## begin Given information

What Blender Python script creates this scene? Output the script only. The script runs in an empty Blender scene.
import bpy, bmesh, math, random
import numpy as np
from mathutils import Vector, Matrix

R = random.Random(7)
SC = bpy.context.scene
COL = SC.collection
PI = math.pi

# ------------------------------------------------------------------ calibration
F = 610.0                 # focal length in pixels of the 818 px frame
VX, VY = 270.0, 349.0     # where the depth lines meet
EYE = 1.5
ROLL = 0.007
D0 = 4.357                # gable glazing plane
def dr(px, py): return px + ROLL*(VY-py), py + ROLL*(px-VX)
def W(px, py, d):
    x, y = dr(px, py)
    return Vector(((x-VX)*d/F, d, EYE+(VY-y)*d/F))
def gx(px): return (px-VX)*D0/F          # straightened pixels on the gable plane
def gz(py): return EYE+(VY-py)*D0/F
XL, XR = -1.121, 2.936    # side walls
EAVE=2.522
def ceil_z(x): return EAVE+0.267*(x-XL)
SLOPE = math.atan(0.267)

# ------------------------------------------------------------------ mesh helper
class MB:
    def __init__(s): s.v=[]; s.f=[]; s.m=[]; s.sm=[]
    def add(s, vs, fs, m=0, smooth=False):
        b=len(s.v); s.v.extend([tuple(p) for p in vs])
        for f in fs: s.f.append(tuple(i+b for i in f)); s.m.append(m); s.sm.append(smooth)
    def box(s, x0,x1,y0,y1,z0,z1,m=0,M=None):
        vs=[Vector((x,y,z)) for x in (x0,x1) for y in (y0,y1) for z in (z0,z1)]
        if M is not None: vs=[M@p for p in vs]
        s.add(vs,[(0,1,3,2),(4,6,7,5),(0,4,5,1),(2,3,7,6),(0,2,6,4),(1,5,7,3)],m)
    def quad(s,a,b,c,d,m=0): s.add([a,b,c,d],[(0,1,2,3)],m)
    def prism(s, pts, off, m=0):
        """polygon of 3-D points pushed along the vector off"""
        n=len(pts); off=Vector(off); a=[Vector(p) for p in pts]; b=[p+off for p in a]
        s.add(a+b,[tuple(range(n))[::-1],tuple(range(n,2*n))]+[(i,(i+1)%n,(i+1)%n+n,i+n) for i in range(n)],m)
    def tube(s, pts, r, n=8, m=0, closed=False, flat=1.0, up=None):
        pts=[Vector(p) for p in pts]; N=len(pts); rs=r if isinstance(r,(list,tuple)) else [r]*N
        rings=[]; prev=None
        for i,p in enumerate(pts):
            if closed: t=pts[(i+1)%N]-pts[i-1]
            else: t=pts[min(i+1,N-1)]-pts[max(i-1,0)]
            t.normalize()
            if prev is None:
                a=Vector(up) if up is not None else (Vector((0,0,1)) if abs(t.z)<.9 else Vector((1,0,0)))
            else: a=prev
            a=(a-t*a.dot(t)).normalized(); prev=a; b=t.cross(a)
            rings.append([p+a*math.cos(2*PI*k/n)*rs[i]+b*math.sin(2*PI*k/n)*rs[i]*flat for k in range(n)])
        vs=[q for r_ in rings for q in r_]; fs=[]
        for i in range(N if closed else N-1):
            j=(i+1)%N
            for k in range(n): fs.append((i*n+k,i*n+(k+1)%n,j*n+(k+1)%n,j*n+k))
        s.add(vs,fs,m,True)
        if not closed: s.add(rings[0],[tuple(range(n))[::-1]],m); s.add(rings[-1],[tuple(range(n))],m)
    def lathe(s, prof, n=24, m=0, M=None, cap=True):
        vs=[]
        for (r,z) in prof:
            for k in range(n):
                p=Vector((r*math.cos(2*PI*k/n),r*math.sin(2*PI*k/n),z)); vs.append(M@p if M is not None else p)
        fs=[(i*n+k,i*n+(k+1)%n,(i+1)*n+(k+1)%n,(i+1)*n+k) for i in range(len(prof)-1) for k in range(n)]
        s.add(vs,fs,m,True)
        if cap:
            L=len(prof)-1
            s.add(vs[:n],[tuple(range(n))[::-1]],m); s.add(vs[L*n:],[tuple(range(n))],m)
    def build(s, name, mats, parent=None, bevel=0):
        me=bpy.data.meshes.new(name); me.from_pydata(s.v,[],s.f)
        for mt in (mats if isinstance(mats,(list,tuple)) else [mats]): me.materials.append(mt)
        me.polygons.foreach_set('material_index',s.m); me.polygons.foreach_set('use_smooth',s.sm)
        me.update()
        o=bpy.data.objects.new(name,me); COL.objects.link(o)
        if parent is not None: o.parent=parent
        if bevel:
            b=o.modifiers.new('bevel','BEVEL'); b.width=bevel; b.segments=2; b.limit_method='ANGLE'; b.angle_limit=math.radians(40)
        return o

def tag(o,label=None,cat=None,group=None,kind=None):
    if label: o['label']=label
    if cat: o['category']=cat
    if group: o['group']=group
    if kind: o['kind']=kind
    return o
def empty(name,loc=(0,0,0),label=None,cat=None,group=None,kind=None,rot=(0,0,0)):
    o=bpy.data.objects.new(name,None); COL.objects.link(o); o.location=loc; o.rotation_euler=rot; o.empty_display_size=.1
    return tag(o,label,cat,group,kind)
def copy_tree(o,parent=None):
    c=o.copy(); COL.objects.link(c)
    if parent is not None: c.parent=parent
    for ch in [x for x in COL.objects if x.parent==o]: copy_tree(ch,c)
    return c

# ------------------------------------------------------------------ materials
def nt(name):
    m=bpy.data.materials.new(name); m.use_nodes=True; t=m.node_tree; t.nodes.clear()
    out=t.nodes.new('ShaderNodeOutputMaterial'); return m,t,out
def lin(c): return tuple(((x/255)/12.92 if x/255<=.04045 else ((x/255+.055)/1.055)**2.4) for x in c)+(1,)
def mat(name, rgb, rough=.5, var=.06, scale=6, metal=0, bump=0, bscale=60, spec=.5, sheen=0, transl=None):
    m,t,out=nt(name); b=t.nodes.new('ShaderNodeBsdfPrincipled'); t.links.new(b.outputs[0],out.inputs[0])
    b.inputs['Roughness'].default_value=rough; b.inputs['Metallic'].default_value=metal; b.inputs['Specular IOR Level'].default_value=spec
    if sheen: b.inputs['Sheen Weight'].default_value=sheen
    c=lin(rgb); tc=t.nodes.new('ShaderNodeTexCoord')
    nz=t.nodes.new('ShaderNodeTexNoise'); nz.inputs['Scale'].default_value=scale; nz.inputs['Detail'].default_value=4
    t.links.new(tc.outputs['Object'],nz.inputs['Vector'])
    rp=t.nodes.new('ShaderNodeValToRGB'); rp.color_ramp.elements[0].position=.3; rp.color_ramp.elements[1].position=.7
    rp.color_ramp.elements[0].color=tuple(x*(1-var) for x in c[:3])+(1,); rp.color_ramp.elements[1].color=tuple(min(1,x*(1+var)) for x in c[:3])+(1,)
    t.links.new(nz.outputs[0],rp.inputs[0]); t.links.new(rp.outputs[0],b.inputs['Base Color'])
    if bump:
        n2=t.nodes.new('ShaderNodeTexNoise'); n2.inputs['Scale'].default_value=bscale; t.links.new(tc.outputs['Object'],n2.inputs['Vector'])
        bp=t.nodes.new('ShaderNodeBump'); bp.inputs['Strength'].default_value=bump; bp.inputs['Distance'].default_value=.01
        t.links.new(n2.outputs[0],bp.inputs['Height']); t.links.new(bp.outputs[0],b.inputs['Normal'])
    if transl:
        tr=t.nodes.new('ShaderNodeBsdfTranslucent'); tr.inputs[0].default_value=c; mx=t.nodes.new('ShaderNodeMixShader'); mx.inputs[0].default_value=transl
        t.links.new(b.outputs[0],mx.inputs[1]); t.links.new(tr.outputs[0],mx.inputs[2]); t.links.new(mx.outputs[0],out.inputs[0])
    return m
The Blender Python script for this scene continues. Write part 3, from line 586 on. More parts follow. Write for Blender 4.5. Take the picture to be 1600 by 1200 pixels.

## end Given information

* Instruction:
Everything from the first line of the data through the line containing "SLOPE = math.atan(0.267)" should be echoed exactly. Add nothing.

* Complete response:
What Blender Python script creates this scene? Output the script only. The script runs in an empty Blender scene.
import bpy, bmesh, math, random
import numpy as np
from mathutils import Vector, Matrix

R = random.Random(7)
SC = bpy.context.scene
COL = SC.collection
PI = math.pi

# ------------------------------------------------------------------ calibration
F = 610.0                 # focal length in pixels of the 818 px frame
VX, VY = 270.0, 349.0     # where the depth lines meet
EYE = 1.5
ROLL = 0.007
D0 = 4.357                # gable glazing plane
def dr(px, py): return px + ROLL*(VY-py), py + ROLL*(px-VX)
def W(px, py, d):
    x, y = dr(px, py)
    return Vector(((x-VX)*d/F, d, EYE+(VY-y)*d/F))
def gx(px): return (px-VX)*D0/F          # straightened pixels on the gable plane
def gz(py): return EYE+(VY-py)*D0/F
XL, XR = -1.121, 2.936    # side walls
EAVE=2.522
def ceil_z(x): return EAVE+0.267*(x-XL)
SLOPE = math.atan(0.267)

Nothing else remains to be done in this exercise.